La stagione in pista sta per terminare. Non è improbabile che fiocchino nuovi record personali che nel mondo inglesizzato dell’atletica vengono spesso definiti personal best. Insomma, sabato e domenica sera con la finale a Eugene della Diamond League, tutto sarà terminato. In pista se ne riparlerà nel 2024 con le prove indoor.
Che stagione è stata per gli azzurri?
Positiva, magari con qualche interrogativo in più in vista del prossimo anno a Roma gli Europei e a fine luglio i Giochi di Parigi.

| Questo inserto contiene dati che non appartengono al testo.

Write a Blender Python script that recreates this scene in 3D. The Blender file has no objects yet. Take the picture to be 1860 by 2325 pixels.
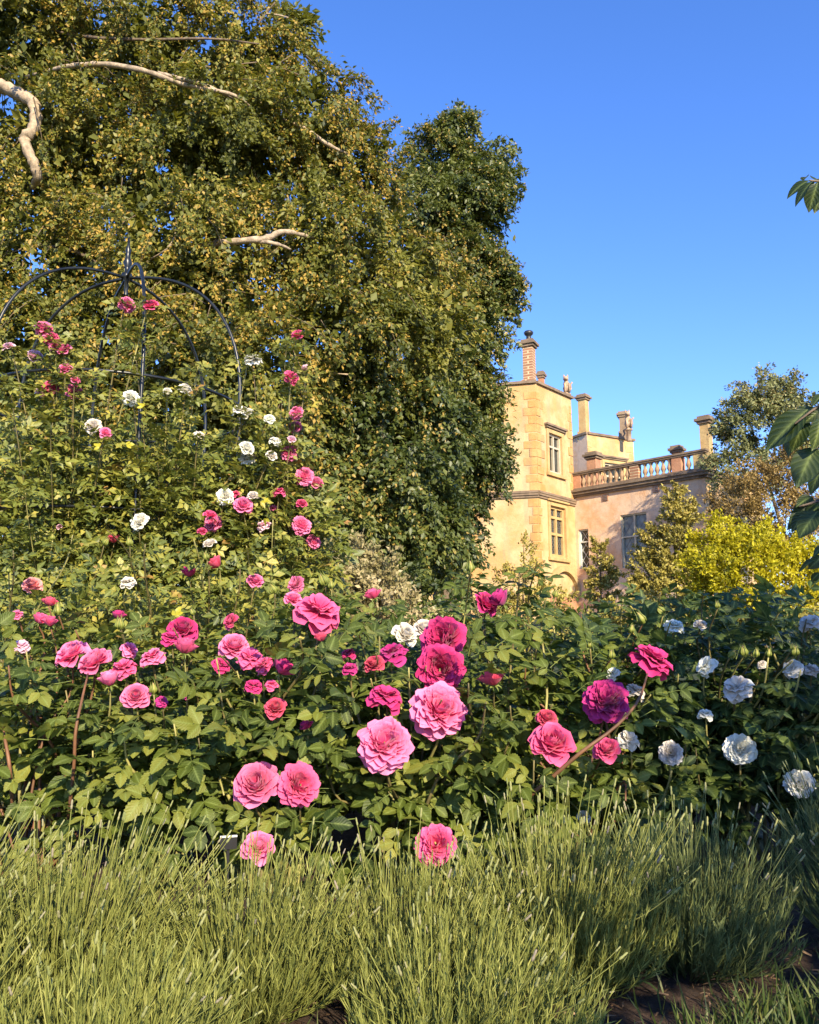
import bpy, math
import numpy as np
from mathutils import Vector, Matrix

# ------------------------------------------------------------------ camera
F_PX, CX, CY = 1870.0, 930.0, 1162.5          # focal length and centre in photo pixels (1860 x 2325)
CAM_H, PITCH = 0.75, math.radians(9.3)
scn = bpy.context.scene
C = scn.collection
cam_d = bpy.data.cameras.new('camera')
cam_d.sensor_fit = 'VERTICAL'; cam_d.sensor_height = 24.0
cam_d.lens = 24.0 * F_PX / 2325.0
cam_d.clip_start = 0.05; cam_d.clip_end = 3000
cam = bpy.data.objects.new('camera', cam_d); C.objects.link(cam)
cam.location = (0, 0, CAM_H); cam.rotation_euler = (math.pi / 2 + PITCH, 0, 0)
scn.camera = cam

# ------------------------------------------------------------------ sky, sun, exposure
SUN_AZ, SUN_EL = math.radians(161), math.radians(27)     # azimuth clockwise from the view direction (+Y)
SUN = np.array([math.sin(SUN_AZ) * math.cos(SUN_EL), math.cos(SUN_AZ) * math.cos(SUN_EL), math.sin(SUN_EL)])
world = bpy.data.worlds.new('World'); scn.world = world; world.use_nodes = True
wn = world.node_tree; wn.nodes.clear()
sky = wn.nodes.new('ShaderNodeTexSky'); sky.sky_type = 'NISHITA'; sky.sun_disc = False
sky.sun_elevation = SUN_EL; sky.sun_rotation = SUN_AZ
sky.air_density = 1.0; sky.dust_density = 0.05; sky.ozone_density = 3.0; sky.altitude = 100
hs = wn.nodes.new('ShaderNodeHueSaturation'); hs.inputs['Saturation'].default_value = 1.20
bg = wn.nodes.new('ShaderNodeBackground'); bg.inputs['Strength'].default_value = 0.15
wo = wn.nodes.new('ShaderNodeOutputWorld')
wn.links.new(sky.outputs[0], hs.inputs['Color']); tint = wn.nodes.new('ShaderNodeMix'); tint.data_type = 'RGBA'; tint.blend_type = 'MULTIPLY'; tint.inputs[0].default_value = 1
tint.inputs[7].default_value = (.90, .83, 1.08, 1)      # white balance of the photo's sky
wn.links.new(hs.outputs[0], tint.inputs[6]); wn.links.new(tint.outputs[2], bg.inputs['Color'])
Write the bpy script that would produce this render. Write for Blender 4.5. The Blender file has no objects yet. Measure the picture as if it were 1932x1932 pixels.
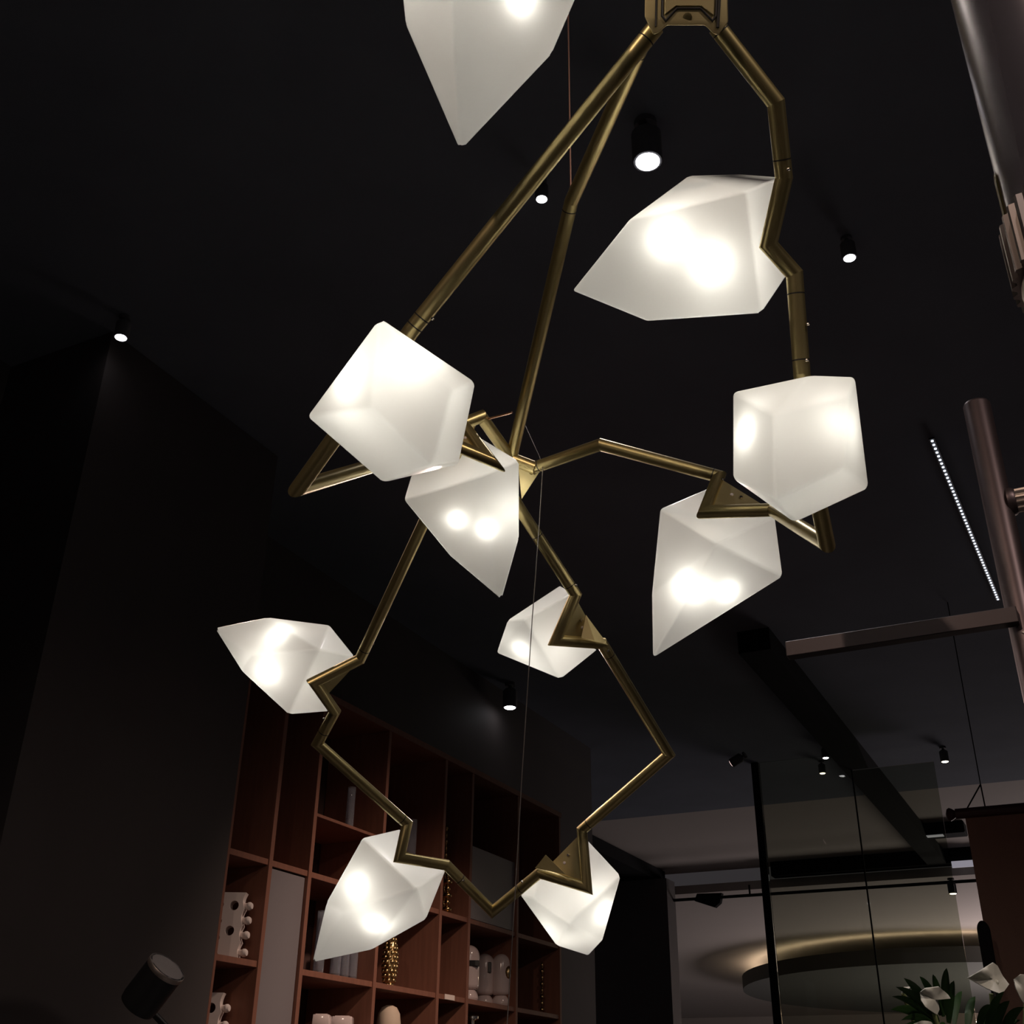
import bpy, bmesh, math, random
from mathutils import Vector, Matrix
random.seed(7)
SC = bpy.context.scene
COL = SC.collection

# ------------------------------------------------------------------ camera
F = 2140.0                                   # focal length in pixels of the 1932 x 1932 frame
CAM = Vector((0, 0, 1.5))
up_c = Vector((58, 4043, -F)).normalized()    # world up seen from the camera (from the vertical vanishing point)
fw_c = Vector((0, 0, -1)); fw_c = (fw_c - up_c * fw_c.dot(up_c)).normalized()
rt_c = fw_c.cross(up_c)
ROT = Matrix((rt_c, fw_c, up_c))              # camera -> world
cd = bpy.data.cameras.new('camera'); cam = bpy.data.objects.new('camera', cd); COL.objects.link(cam)
cam.matrix_world = Matrix.Translation(CAM) @ ROT.to_4x4()
cd.sensor_width = 36; cd.lens = F * 36 / 1932; cd.clip_start = 0.02; cd.clip_end = 200
SC.camera = cam

# ------------------------------------------------------------------ world, exposure
w = bpy.data.worlds.new('world'); SC.world = w; w.use_nodes = True
w.node_tree.nodes['Background'].inputs[0].default_value = (0.95, 0.85, 0.9, 1)
w.node_tree.nodes['Background'].inputs[1].default_value = 0.03
vs = SC.view_settings
vs.view_transform = 'Standard'; vs.look = 'None'; vs.gamma = 1; vs.exposure = 0; vs.use_curve_mapping = False

def lamp(name, kind, loc, power, color=(1, 1, 1), size=.03, aim=None, angle=60, blend=.5, parent=None):
    l = bpy.data.lights.new(name, kind); l.energy = power; l.color = color
    if kind == 'AREA': l.size = size
    else: l.shadow_soft_size = size
    if kind == 'SPOT': l.spot_size = math.radians(angle); l.spot_blend = blend
    o = bpy.data.objects.new(name, l); COL.objects.link(o); o.location = loc
    if aim is not None:
        o.rotation_euler = (Vector(aim) - Vector(loc)).to_track_quat('-Z', 'Y').to_euler()
    if parent is not None:
        o.parent = parent; o.location = Vector(loc) - parent['_o'].copy() if False else Vector(loc) - ORIG[parent.name]
    return o
ORIG = {}

# ------------------------------------------------------------------ pixel helpers
def ray(px, py):
    return ROT @ Vector(((px - 966) / F, -(py - 966) / F, -1))
def P(px, py, z):                             # point at real depth z (metres along the view axis)
    return CAM + ray(px, py) * z
def PZ(px, py, height):                       # where the ray meets a horizontal plane
    r = ray(px, py); return CAM + r * ((height - CAM.z) / r.z)
def PP(px, py, p0, n):                        # where the ray meets a plane
    r = ray(px, py); return CAM + r * ((p0 - CAM).dot(n) / r.dot(n))

# ------------------------------------------------------------------ materials
def mat(name, color, rough=.5, metal=0, spec=.5, emit=None, es=1, noise=0, nscale=20, bump=0, stretch=None, coat=0):
    m = bpy.data.materials.new(name); m.use_nodes = True
    nt = m.node_tree; b = nt.nodes['Principled BSDF']
    b.inputs['Base Color'].default_value = (*color, 1); b.inputs['Roughness'].default_value = rough
    b.inputs['Metallic'].default_value = metal; b.inputs['Specular IOR Level'].default_value = spec
    b.inputs['Coat Weight'].default_value = coat
    if emit:
        b.inputs['Emission Color'].default_value = (*emit, 1); b.inputs['Emission Strength'].default_value = es
    if noise or bump:
        tc = nt.nodes.new('ShaderNodeTexCoord'); mp = nt.nodes.new('ShaderNodeMapping'); nz = nt.nodes.new('ShaderNodeTexNoise')
        nz.inputs['Scale'].default_value = nscale; nz.inputs['Detail'].default_value = 5
        if stretch: mp.inputs['Scale'].default_value = stretch
        nt.links.new(tc.outputs['Object'], mp.inputs[0]); nt.links.new(mp.outputs[0], nz.inputs['Vector'])
        if noise:
            mx = nt.nodes.new('ShaderNodeMix'); mx.data_type = 'RGBA'
            mx.inputs[6].default_value = (*[c * (1 - noise) for c in color], 1)
            mx.inputs[7].default_value = (*[min(1, c * (1 + noise)) for c in color], 1)
            nt.links.new(nz.outputs[0], mx.inputs[0]); nt.links.new(mx.outputs[2], b.inputs['Base Color'])
        if bump:
            bp = nt.nodes.new('ShaderNodeBump'); bp.inputs['Strength'].default_value = bump; bp.inputs['Distance'].default_value = .002
            nt.links.new(nz.outputs[0], bp.inputs['Height']); nt.links.new(bp.outputs[0], b.inputs['Normal'])
    return m

def shade_material():
    m = bpy.data.materials.new('frosted_glass'); m.use_nodes = True
    nt = m.node_tree; nt.nodes.clear()
    out = nt.nodes.new('ShaderNodeOutputMaterial')
    tr = nt.nodes.new('ShaderNodeBsdfTranslucent'); tr.inputs[0].default_value = (1, .99, .955, 1)
    df = nt.nodes.new('ShaderNodeBsdfDiffuse'); df.inputs[0].default_value = (.93, .92, .895, 1)
    gl = nt.nodes.new('ShaderNodeBsdfGlossy'); gl.inputs['Roughness'].default_value = .28
    m1 = nt.nodes.new('ShaderNodeMixShader'); m1.inputs[0].default_value = .42
    m2 = nt.nodes.new('ShaderNodeMixShader')
    fr = nt.nodes.new('ShaderNodeFresnel'); fr.inputs[0].default_value = 1.3
    nt.links.new(tr.outputs[0], m1.inputs[1]); nt.links.new(df.outputs[0], m1.inputs[2])
    nt.links.new(fr.outputs[0], m2.inputs[0]); nt.links.new(m1.outputs[0], m2.inputs[1]); nt.links.new(gl.outputs[0], m2.inputs[2])
    nt.links.new(m2.outputs[0], out.inputs[0])
    return m

def pane_material():
    m = bpy.data.materials.new('tinted_glass'); m.use_nodes = True
    nt = m.node_tree; nt.nodes.clear()
    out = nt.nodes.new('ShaderNodeOutputMaterial')
    tp = nt.nodes.new('ShaderNodeBsdfTransparent'); tp.inputs[0].default_value = (.72, .74, .68, 1)
    gl = nt.nodes.new('ShaderNodeBsdfGlossy'); gl.inputs['Roughness'].default_value = .02
    fr = nt.nodes.new('ShaderNodeFresnel'); fr.inputs[0].default_value = 1.45
    mx = nt.nodes.new('ShaderNodeMixShader')
    nt.links.new(fr.outputs[0], mx.inputs[0]); nt.links.new(tp.outputs[0], mx.inputs[1]); nt.links.new(gl.outputs[0], mx.inputs[2])
    nt.links.new(mx.outputs[0], out.inputs[0])
    return m

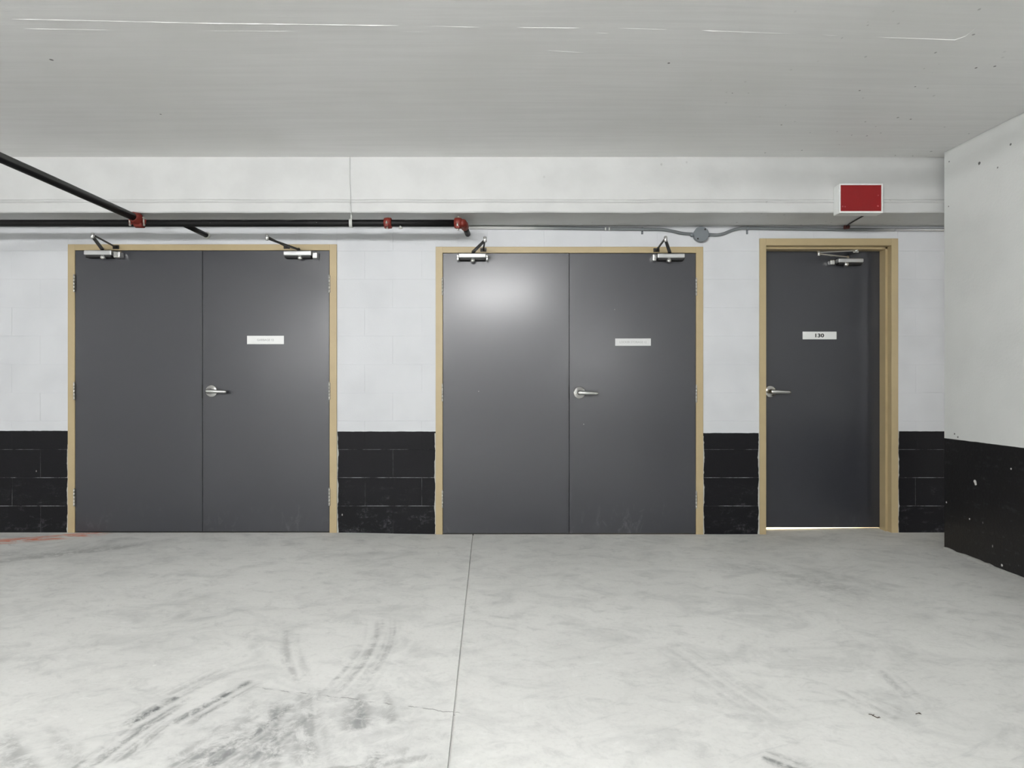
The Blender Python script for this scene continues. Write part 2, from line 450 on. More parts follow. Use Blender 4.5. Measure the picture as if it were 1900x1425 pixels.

Positiva per un paio di successi che un tempo erano addirittura impensabili, leggi Coppa Europa chiamato ora Campionato Europeo per Nazioni, dove l’Italia lottava per non retrocedere, ora invece ha vinto a mani basse. Teniamo presene che nazioni come la Germania e la Francia stanno avendo una sorta di involuzione, sono sparite dai radar.
L’Italia a Chorzow (Polonia) ha letteralmente dominato, sembrava di rivedere una sorta di DDR (sono vietati a questo punto paralleli con quanto ingurgitavano certi atleti/e). Poi ci sono stati i Mondiali di Budapest e anche in questo caso finalisti a iosa: quattro medaglie con qualche rimpianto, magari nelle lunghe distanze e nella maratona, dove qualcosa non funziona. Non ci si può accontentare di buoni risultati, quando abbiamo avuto campioni olimpici come Gelindo Bordin e Stefano Baldini nella distanza olimpica più lunga, oppure come Alberto Cova nei dieci mila. Gli africani su queste distanze per noi italiani ed europei sono imprendibili, sia in pista che in strada.
Ancora una volta, la marcia serbatoio di medaglie, non ha fallito grazie ad Antonella Palmisano, poi Gimbo Tamberi nel salto in alto ha regalato una notte magica a tutti noi ed anche a lui stesso. Ora è alla pari dei vari Mennea, Simeoni, Consolini e Cova, pure lui ha vinto tutto. L’altro alloro pure quello indimenticabile l’argento nella 4×100. Il mago Filippo Di Mulo ha plasmato un quartetto d’archi, battuto solo dai mostri statunitensi. E visto che singolarmente i vari Patta e Rigali non sono in grado di reggere gare individuali ad altissimo livello, compreso Tortu, nel corso dell’anno riesce sì e no a disputare un 200 come Dio comanda, invece nella staffetta si trasforma.
Per quale motivo allora non concentrarsi unicamente sulla 4×100 (con l’aggiunta di Marcell Jacobs) per rivincere l’oro a Parigi? Questo potrebbe essere il dilemma dell’inverno, in attesa di maratone, mezze maratone e corse campestri che ci porteranno verso la fine del 2023. La cartina di tornasole della buona salute dell’atletica italiana sta nel fatto che nelle riunioni di fine stagione, troviamo atleti ad occupare corsie e pedane. Sino a qualche tempo fa impensabile!